| N.Y. App. Div. | Jan 8, 1998

White, J.

Appeal from an order of the Family Court of Tioga County (Squeglia, J.), entered January 16, 1996, which, inter alia, dismissed respondent’s cross application, in a proceeding pursuant to Family Court Act article 4, for a downward modification of respondent’s support obligation.

The parties are the parents of a daughter who was born on March 27, 1977. After the parties separated, a support order was entered in 1986 which directed petitioner to pay $50 a week in child support. This order continued until 1994 when respondent filed a petition to modify his support obligation alleging lack of visitation and the emancipation of the child. In response, petitioner filed a modification petition asserting a change in circumstances due to increased living expenses which warranted an increase in support. Respondent then filed a cross petition also alleging a change in his financial condition and requesting a reduction in support. A hearing was held before Family Court on issues of visitation and emancipation and in July 1995, the court determined that the child was not emancipated and that respondent’s request to terminate support based on lack of visitation lacked merit.* Family Court then referred the question of support to a Hearing Examiner for further proceedings. A hearing was conducted with the parties as the only witnesses, and at its conclusion respondent’s cross petition for reduction in support was denied and petitioner’s request for an increase was granted with the Hearing Examiner making an award of $51.70 per week. In addition, respondent was also ordered to provide insurance coverage for the child and to pay 50% of her unreimbursed health care costs, with respondent’s support obligation to terminate when the child reached 21 years of age. After respondent filed objections, Family Court, inter alia, found that the requisite change of circumstances had been established at the hearing by sufficient evidence of the child’s increased needs and that *689the Hearing Examiner properly deviated from an application of the Child Support Standards Act by increasing respondent’s contribution to $51.70.

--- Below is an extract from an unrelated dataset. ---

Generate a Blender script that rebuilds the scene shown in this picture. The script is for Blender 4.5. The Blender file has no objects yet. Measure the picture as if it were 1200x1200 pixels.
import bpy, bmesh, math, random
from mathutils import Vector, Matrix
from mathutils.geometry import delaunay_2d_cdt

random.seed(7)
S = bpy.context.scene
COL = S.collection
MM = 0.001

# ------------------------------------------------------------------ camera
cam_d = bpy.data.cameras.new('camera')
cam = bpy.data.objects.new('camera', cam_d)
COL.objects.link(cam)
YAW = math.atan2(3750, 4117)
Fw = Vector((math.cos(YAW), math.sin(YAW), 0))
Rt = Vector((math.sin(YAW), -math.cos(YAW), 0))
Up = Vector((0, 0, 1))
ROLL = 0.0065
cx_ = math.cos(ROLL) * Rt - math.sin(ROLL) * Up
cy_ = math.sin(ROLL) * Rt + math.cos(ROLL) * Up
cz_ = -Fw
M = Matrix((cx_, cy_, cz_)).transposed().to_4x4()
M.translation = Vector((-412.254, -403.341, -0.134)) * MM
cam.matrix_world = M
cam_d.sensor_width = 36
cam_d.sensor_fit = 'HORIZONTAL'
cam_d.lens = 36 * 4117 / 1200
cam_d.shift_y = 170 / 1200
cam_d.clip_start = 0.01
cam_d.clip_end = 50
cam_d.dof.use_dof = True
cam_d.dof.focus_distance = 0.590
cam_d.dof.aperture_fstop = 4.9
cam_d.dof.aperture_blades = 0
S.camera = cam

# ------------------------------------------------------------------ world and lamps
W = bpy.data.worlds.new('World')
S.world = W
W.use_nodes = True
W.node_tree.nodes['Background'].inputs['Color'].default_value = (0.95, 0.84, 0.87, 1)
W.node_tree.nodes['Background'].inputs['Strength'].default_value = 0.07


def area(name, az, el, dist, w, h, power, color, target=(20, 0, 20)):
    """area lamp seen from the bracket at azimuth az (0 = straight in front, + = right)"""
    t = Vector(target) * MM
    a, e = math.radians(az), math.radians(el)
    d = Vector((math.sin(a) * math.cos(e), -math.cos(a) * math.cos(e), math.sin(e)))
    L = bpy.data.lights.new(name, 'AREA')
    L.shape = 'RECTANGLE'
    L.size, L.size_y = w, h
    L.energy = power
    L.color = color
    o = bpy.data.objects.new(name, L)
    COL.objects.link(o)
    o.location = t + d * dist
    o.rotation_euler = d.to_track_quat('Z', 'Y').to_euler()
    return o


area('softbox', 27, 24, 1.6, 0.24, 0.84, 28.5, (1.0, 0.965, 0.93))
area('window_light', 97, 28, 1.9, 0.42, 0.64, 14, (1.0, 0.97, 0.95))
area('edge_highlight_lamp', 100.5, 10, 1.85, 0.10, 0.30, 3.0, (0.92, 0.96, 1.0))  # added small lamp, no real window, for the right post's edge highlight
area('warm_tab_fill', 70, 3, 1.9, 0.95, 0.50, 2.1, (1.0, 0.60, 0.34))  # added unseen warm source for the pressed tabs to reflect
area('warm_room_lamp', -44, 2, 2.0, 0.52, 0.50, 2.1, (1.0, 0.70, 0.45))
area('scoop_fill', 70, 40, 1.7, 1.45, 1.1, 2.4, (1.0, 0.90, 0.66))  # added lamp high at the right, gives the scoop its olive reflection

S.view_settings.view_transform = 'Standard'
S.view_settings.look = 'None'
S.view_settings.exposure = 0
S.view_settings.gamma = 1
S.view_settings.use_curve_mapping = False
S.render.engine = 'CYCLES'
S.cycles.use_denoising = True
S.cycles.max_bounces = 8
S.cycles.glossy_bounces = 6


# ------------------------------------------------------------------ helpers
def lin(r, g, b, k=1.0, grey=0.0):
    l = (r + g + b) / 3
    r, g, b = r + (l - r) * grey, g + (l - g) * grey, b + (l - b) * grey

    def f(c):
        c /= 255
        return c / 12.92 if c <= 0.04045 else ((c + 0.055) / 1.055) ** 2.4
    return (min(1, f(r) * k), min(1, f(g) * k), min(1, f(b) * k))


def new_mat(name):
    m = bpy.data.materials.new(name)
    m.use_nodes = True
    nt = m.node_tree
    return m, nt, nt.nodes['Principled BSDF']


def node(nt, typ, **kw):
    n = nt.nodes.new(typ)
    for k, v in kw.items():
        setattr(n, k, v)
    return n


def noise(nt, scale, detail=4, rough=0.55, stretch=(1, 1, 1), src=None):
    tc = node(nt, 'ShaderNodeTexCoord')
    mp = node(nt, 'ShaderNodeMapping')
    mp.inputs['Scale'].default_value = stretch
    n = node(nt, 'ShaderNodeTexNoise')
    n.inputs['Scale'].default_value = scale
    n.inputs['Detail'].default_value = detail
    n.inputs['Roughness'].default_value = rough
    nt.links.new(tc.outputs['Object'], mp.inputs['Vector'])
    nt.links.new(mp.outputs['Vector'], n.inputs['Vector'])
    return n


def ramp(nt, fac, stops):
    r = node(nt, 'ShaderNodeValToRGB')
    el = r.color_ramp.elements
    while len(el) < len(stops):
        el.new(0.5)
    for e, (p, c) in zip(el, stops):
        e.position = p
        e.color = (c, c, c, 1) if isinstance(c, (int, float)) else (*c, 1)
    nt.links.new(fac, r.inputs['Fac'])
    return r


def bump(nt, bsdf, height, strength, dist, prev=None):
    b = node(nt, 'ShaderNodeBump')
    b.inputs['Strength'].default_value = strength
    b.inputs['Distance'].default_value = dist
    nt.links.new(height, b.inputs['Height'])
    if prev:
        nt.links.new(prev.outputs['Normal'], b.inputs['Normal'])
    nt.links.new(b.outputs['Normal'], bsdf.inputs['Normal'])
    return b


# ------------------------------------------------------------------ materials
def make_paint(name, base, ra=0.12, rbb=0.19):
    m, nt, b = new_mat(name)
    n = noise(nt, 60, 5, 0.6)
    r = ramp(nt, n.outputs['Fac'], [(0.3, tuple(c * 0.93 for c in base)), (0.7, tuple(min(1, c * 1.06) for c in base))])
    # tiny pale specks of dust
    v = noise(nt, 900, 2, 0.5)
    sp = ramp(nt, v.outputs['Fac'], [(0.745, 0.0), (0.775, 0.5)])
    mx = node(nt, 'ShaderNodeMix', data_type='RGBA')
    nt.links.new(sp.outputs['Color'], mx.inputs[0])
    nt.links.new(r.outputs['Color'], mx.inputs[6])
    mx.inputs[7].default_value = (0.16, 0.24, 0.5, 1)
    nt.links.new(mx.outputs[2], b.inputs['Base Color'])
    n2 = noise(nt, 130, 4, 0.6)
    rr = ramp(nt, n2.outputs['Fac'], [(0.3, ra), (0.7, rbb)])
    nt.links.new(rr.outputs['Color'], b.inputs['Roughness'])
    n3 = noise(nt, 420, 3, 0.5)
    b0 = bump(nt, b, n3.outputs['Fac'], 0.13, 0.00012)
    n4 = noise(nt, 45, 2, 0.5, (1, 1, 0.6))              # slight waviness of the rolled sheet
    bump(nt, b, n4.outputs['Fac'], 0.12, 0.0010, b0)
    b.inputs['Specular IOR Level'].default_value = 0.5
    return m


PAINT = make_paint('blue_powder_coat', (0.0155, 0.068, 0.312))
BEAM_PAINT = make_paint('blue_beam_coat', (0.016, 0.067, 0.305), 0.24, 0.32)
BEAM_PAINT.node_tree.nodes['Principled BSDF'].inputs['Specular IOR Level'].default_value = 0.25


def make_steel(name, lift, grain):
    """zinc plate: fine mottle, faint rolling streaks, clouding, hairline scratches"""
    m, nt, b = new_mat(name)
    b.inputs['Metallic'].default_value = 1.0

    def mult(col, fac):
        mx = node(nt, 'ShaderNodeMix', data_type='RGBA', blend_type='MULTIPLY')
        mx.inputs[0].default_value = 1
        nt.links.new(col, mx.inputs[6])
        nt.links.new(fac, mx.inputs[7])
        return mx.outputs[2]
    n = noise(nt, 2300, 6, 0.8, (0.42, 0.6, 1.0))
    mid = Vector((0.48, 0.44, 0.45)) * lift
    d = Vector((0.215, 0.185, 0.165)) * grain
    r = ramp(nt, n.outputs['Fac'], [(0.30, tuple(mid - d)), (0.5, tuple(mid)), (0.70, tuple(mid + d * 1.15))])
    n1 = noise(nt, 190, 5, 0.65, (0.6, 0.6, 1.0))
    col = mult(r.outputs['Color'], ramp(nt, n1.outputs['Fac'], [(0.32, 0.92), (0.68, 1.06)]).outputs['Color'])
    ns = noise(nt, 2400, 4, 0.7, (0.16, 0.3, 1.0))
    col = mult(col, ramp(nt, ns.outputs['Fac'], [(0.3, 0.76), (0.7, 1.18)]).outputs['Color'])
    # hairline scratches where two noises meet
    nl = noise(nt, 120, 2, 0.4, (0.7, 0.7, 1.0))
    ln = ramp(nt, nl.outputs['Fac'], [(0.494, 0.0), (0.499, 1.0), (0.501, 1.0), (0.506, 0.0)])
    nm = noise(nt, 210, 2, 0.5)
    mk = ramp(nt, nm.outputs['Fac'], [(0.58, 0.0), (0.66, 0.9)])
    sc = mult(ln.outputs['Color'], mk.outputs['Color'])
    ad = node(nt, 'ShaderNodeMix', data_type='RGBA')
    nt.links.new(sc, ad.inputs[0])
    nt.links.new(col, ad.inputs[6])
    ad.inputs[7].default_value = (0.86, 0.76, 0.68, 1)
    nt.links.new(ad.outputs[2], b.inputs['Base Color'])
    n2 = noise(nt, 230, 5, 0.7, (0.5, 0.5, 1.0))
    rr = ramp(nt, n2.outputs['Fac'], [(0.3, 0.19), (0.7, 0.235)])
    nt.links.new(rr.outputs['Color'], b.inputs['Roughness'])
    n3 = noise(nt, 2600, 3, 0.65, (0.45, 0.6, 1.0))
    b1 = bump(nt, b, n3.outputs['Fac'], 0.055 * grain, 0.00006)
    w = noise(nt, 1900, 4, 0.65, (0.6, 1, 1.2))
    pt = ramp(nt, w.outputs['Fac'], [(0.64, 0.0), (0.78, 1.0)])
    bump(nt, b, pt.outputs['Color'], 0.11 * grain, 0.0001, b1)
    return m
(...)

We affirm. Respondent has repeatedly contended that his responsibility to pay child support ended when the child reached the age of 18 and it is undisputed that the original support order of 1986 stated that the support payments would cease when the child became 18. However, we find that Family Court Act § 413 (1) supersedes the order of May 1986 since it has long been the fundamental policy of this State that a parent is chargeable with the support of a child until the child attains the age of 21 years (see, Matter of Commissioner of Social Servs. [Jones] v Jones-Gamble, 227 AD2d 618; Matter of Alice C. v Bernard G. C., 193 AD2d 97, 105). Therefore, we find no merit to respondent’s argument that his child support obligation had terminated (see, Sassano v Sassano, 143 AD2d 893, 895). Although emancipation will suspend the parents’ obligation (see, Matter of Commissioner of Social Servs. [Jones] v Jones-Gamble, supra, at 619), and a child may be deemed emancipated if the child withdraws from parental control and guidance (see, Matter of Knoll v Kilcher, 100 AD2d 686, 687), the proponent of the defense of emancipation has the burden of proof on this issue (see, Matter of Adamchick v Adamchick, 136 AD2d 847, 848, lv denied 72 NY2d 804). Respondent argues that the child was financially independent and had withdrawn from his control and guidance, however, we disagree as the record shows that she was working approximately 10 hours per week and was not self-supporting. In addition, she attempted to maintain a relationship with respondent by visiting him on a number of occasions.

We further find there is sufficient proof in the record from petitioner’s testimony as to increases in costs of living since the time of the original order to justify the minimal increase in child support (see, Matter of Stimpson v Wise, 197 AD2d 762, 763).

Mikoll, J. P., Yesawich Jr., Peters and Carpinello, JJ., concur. Ordered that the order is affirmed, without costs.

In August 1995, respondent filed a notice of appeal from the Family Court order; however, this appeal has never been perfected.